2025 was a year of growth and challenge for me, especially related to Nadine. Nadine is a quiet and shy girl who needs familiar and steady environment. For the first 4 years of her life, she got a routine to go to daily to a daycare called Kindercare, so her friends were pretty much kids that she already knew since she was a baby. Unfortunately things went downhill with the daycare so we had to move her mid-year during Pre-K class to St. Agnes School.
Since Nadine was in St. Agnes, I started to observed a pattern of high anxiety. The trend continued when she transitioned to Starkweather Elementary for Kindergarten. Kindergarten transition was rough to say the least. Every now and then I got concerned calls and emails from teachers because she often shutdown and refused to participate in the class activities. Outside classroom, meltdowns happened frequently, when she was introduced to a new unfamiliar activities or people.
We enrolled her to a few activities, started with Cub Scout and Swimming, then later she also joined Taekwondo and Piano.
The anxiety pattern continued that we decided to bring her to a counseling. While we are continue the counseling, we tried to be consistent with the activities. Bringing her to activities was such an emotional roller coaster that demanded lots of my energy.

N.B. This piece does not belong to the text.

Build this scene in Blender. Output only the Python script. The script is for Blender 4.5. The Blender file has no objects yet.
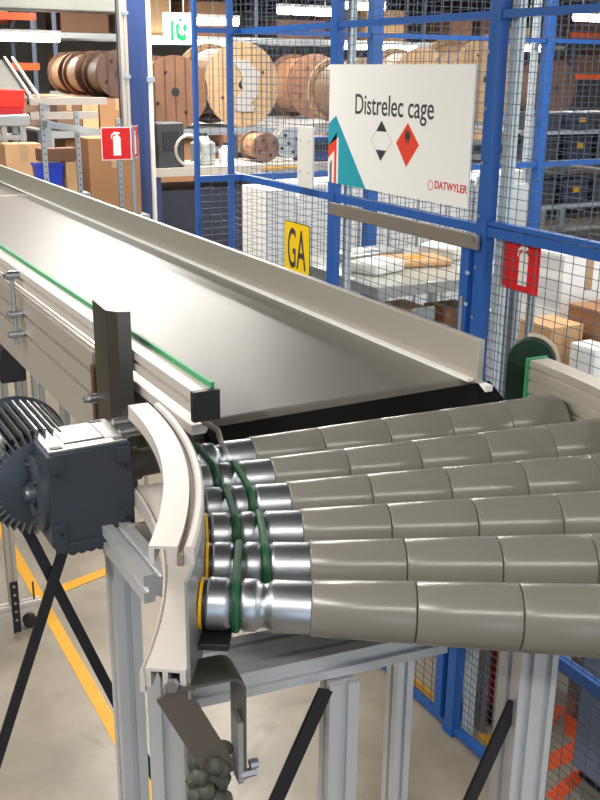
import bpy, math, random
from mathutils import Vector, Matrix
random.seed(4)
PI = math.pi
S = bpy.context.scene
COL = S.collection

# ------------------------------------------------------------------ helpers
class MB:
    def __init__(s): s.v = []; s.f = []; s.mi = []
    def add(s, vs, fs, M=None, mi=0):
        o = len(s.v)
        for p in vs:
            p = Vector(p)
            s.v.append(tuple(M @ p) if M else tuple(p))
        s.f += [tuple(i + o for i in f) for f in fs]; s.mi += [mi] * len(fs)
        return s
    def box(s, x0, x1, y0, y1, z0, z1, M=None, mi=0):
        v = [(x, y, z) for x in (x0, x1) for y in (y0, y1) for z in (z0, z1)]
        f = [(0, 1, 3, 2), (4, 6, 7, 5), (0, 4, 5, 1), (2, 3, 7, 6), (0, 2, 6, 4), (1, 5, 7, 3)]
        return s.add(v, f, M, mi)
    def prism(s, pts, a, b, axis='z', M=None, mi=0):
        n = len(pts)
        def P(p, t):
            return {'z': (p[0], p[1], t), 'x': (t, p[0], p[1]), 'y': (p[0], t, p[1])}[axis]
        v = [P(p, a) for p in pts] + [P(p, b) for p in pts]
        f = [tuple(range(n - 1, -1, -1)), tuple(range(n, 2 * n))] + [(i, (i + 1) % n, n + (i + 1) % n, n + i) for i in range(n)]
        return s.add(v, f, M, mi)
    def cyl(s, p0, p1, r, n=16, r1=None, mi=0):
        p0, p1 = Vector(p0), Vector(p1); r1 = r if r1 is None else r1
        d = (p1 - p0).normalized()
        u = d.cross(Vector((0, 0, 1)) if abs(d.z) < .9 else Vector((1, 0, 0))).normalized(); w = d.cross(u)
        v = []
        for p, q in ((p0, r), (p1, r1)):
            v += [p + (u * math.cos(2 * PI * i / n) + w * math.sin(2 * PI * i / n)) * q for i in range(n)]
        f = [(i, (i + 1) % n, n + (i + 1) % n, n + i) for i in range(n)] + [tuple(range(n - 1, -1, -1)), tuple(range(n, 2 * n))]
        return s.add(v, f, None, mi)
    def lathe(s, prof, o, d, n=40, close=True, mi=0):
        """prof: (t, r) along direction d from o"""
        o, d = Vector(o), Vector(d).normalized()
        u = d.cross(Vector((0, 0, 1)) if abs(d.z) < .9 else Vector((1, 0, 0))).normalized(); w = d.cross(u)
        v = []
        for t, r in prof:
            v += [o + d * t + (u * math.cos(2 * PI * i / n) + w * math.sin(2 * PI * i / n)) * r for i in range(n)]
        f = []
        for k in range(len(prof) - 1):
            f += [(k * n + i, k * n + (i + 1) % n, (k + 1) * n + (i + 1) % n, (k + 1) * n + i) for i in range(n)]
        if close:
            f += [tuple(range(n - 1, -1, -1)), tuple(range((len(prof) - 1) * n, len(prof) * n))]
        return s.add(v, f, None, mi)
    def tube(s, pts, r, n=8, closed=False, mi=0):
        pts = [Vector(p) for p in pts]; m = len(pts); v = []
        prev = None
        for i, p in enumerate(pts):
            a = pts[(i - 1) % m] if (closed or i > 0) else p
            b = pts[(i + 1) % m] if (closed or i < m - 1) else p
            d = (b - a).normalized()
            u = prev - d * prev.dot(d) if prev is not None else d.cross(Vector((0, 0, 1)) if abs(d.z) < .9 else Vector((1, 0, 0)))
            u.normalize(); prev = u; w = d.cross(u)
            v += [p + (u * math.cos(2 * PI * k / n) + w * math.sin(2 * PI * k / n)) * r for k in range(n)]
        f = []
        for i in range(m if closed else m - 1):
            j = (i + 1) % m
            f += [(i * n + k, i * n + (k + 1) % n, j * n + (k + 1) % n, j * n + k) for k in range(n)]
        if not closed: f += [tuple(range(n - 1, -1, -1)), tuple(range((m - 1) * n, m * n))]
        return s.add(v, f, None, mi)
    def sweep(s, prof, a0, a1, n=48, mi=0):
        """prof: polygon of (R, z); swept about the z axis from angle a0 to a1 (degrees)"""
        m = len(prof); v = []
        for i in range(n + 1):
            a = math.radians(a0 + (a1 - a0) * i / n)
            v += [(R * math.cos(a), R * math.sin(a), z) for R, z in prof]
        f = []
        for i in range(n):
            f += [(i * m + k, i * m + (k + 1) % m, (i + 1) * m + (k + 1) % m, (i + 1) * m + k) for k in range(m)]
        f += [tuple(range(m - 1, -1, -1)), tuple(range(n * m, (n + 1) * m))]
        return s.add(v, f, None, mi)
    def build(s, name, mat, parent=None, bevel=0, smooth=True, angle=35):
        me = bpy.data.meshes.new(name)
        me.from_pydata(s.v, [], s.f)
        for m_ in (mat if isinstance(mat, (list, tuple)) else [mat]): me.materials.append(m_)
        for p, i in zip(me.polygons, s.mi): p.material_index = i
        import bmesh
        bm = bmesh.new(); bm.from_mesh(me); bmesh.ops.recalc_face_normals(bm, faces=bm.faces); bm.to_mesh(me); bm.free()
        if smooth:
            for p in me.polygons: p.use_smooth = True
            me.set_sharp_from_angle(angle=math.radians(angle))
        o = bpy.data.objects.new(name, me); COL.objects.link(o)
        if parent: o.parent = parent
        if bevel:
            b = o.modifiers.new('bevel', 'BEVEL'); b.width = bevel; b.segments = 2; b.limit_method = 'ANGLE'; b.angle_limit = math.radians(40)
        return o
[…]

Taekwondo was especially challenging. She started well and seemed to enjoy it, and the environment was so friendly and supportive. A few months into the lessons she started to get so nervous without obvious reasons. She said that she is so scared to join the class. She often cried and ran away from the mat to find me. Being a mom, it was so hard to see my kid struggling like that. We tried to teach her a few technique to calm down , things that we learned rom the counseling place. Nothing seemed to help when she is overwhelmed. Dave and I almost gave up. We called the owner to say we are quitting, but provided some alternatives like extra one on one lessons that seemed to help for a bit, and then all of a sudden meltdowns happened again over something simple like the uniforms that she did not like. It was so frustrating and exhausting for me, and often embarassing. I cried too in front of the owner, which happened to be our old neighboor. The only reason why we did not give up was because they provided a lot of encouragements, and she seemed to enjoy the activities when she is calmed down and not overwhelmed.
With lots of encouragement and support from ATA we decided to stay. We know that introducing her to a new group activity will end up in the similar situation anyway, so might as well stick with this one. We added an extra private lesson on Saturdays to boost her comfort level and confidence. Slowly but surely, with lots of ups and downs in the class, she moved up belt by belt, and at the end of the summer, she finished the Tiger class and moved up to the big kid class (7 years and older). What an achievement!
Along the same time, we also did the swimming class, which we did with a similar struggle just like taekwondo. She could not easily adapt to any changes, so any last minute instructor substitute often created anxiety for her. When the changes happen be it instructor, or introduction to a new stroke, she refused to join the class. It took her a few minutes (out of 30 minutes class) to be able to calm down. Often she had to be individually assisted in a special lane due to her meltdown. Just like taekwondo, we tried to keep it consistent despite the challenges. And just like taekwondo, she actually excelled and showed up as a strong swimmer, when her emotion does not overwhelm her. And about the same time that she graduated the taekwondo Tiger class, she also graduated the swimming classes and eligible to join the Swim Force program, which basically a more advance class to practice lap swimmings.
With the ups and downs, I am so proud and grateful to be her mom. I learned about perseverance, patience, and courage by being with her. I learned that it takes time to build kids confident. At the end, it's all worth it. Our journey managing her anxiety is not over yet. I am sure there will be other challenges that require both Nadine and us to adapt again. But for now, I am just grateful and feeling super blessed.